Foreigners illegally staying in the country are suspected to be involved in the ATM booth skimming, investigators have said.
The link was found after video footage from the CCTV cameras inside the ATM booths showed the presence of a person who looked like a foreigner setting up skimming devices. The analysis of the devices used for skimming the information of debit and credit cards also suggested the possibility of foreigner involvement.
Criminals around the world use such a device for stealing money from ATM booths, and now it was happening in our country, detectives said.
Police have already conducted several drives and arrested a number of foreigners who were not only staying illegally in the country but were also involved in different crimes, said Detective Branch chief Monirul Islam.
Asked what actions were being taken against illegal foreigners, the DMP spokesperson said the police were not the authorised force to act on this issue. But efforts were under way to deal with the problem as it was often difficult to deport illegal foreigners without any proper document.
Based on its importance, a process has begun to transfer the case from regular police to the DB, said Monirul, who is an additional commissioner of Dhaka Metropolitan Police.
The investigation was suffering some delays as the banks or the clients who fell victim to card cloning were not lodging any formal complaints, the DMP official said.
Although ATM booths of City Bank and Eastern Bank were reportedly targeted by the criminals, so far only United Commercial Bank has filed a case with Banani police station.
Describing a skimming device, Tanvir Hassan Zoha, the focal person of the ICT Ministry’s Cyber Security Programme, said it is a rubbery small card reader that is set up where a card is inserted.

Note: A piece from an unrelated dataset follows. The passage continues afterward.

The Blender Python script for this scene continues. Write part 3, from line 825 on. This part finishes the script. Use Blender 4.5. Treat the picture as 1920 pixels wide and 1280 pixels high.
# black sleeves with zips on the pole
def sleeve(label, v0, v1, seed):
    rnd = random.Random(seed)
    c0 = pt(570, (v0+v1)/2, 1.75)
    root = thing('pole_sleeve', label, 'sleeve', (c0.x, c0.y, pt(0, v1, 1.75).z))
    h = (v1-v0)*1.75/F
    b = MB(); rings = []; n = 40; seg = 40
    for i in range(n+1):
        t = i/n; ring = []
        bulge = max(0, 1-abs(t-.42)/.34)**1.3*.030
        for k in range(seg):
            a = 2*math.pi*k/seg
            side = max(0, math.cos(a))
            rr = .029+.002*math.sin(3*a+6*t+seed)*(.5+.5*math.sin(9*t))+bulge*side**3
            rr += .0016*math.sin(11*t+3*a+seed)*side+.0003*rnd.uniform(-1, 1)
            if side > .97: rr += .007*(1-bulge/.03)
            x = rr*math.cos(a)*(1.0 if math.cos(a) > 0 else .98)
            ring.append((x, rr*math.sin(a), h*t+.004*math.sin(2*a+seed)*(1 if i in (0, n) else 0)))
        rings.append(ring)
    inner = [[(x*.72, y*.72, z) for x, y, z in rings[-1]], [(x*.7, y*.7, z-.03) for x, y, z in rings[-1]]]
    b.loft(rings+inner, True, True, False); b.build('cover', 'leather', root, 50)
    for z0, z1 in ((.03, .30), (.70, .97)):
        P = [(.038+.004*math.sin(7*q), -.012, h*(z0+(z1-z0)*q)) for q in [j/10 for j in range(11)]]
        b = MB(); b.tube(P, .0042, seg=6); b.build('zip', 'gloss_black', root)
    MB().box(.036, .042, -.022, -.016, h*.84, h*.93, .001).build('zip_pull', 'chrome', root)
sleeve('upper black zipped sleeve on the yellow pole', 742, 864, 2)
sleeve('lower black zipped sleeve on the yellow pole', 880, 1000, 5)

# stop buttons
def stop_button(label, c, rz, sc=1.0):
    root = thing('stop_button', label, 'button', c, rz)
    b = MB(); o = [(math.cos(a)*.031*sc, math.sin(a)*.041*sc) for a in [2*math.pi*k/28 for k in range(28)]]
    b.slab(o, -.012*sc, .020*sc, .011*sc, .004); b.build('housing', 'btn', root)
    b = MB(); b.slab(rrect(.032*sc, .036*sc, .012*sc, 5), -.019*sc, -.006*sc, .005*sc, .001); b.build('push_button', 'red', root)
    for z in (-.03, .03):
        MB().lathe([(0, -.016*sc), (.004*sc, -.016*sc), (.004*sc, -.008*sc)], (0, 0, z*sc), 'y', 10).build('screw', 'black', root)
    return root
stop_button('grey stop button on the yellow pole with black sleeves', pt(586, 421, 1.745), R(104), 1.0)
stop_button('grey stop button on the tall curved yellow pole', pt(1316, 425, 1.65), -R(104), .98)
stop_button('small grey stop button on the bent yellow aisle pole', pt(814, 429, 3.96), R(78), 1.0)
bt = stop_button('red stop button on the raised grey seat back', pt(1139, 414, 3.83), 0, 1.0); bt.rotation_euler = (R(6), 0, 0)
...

The device extracts all user information soon after a card passes through it. Later, it is paired with another machine – which has a maximum price of Tk2.50 lakh – to produce a clone card, the IT expert said.
Such crimes can be prevented if banks set up anti-skimming devices in ATM booths and install sensors in the machine, he added. Such prevention efforts would cost only Tk16,000 to Tk20,000.
Zoha said that once in place, ATM machines would stop accepting cards whenever someone attempted to set up a skimming device on it.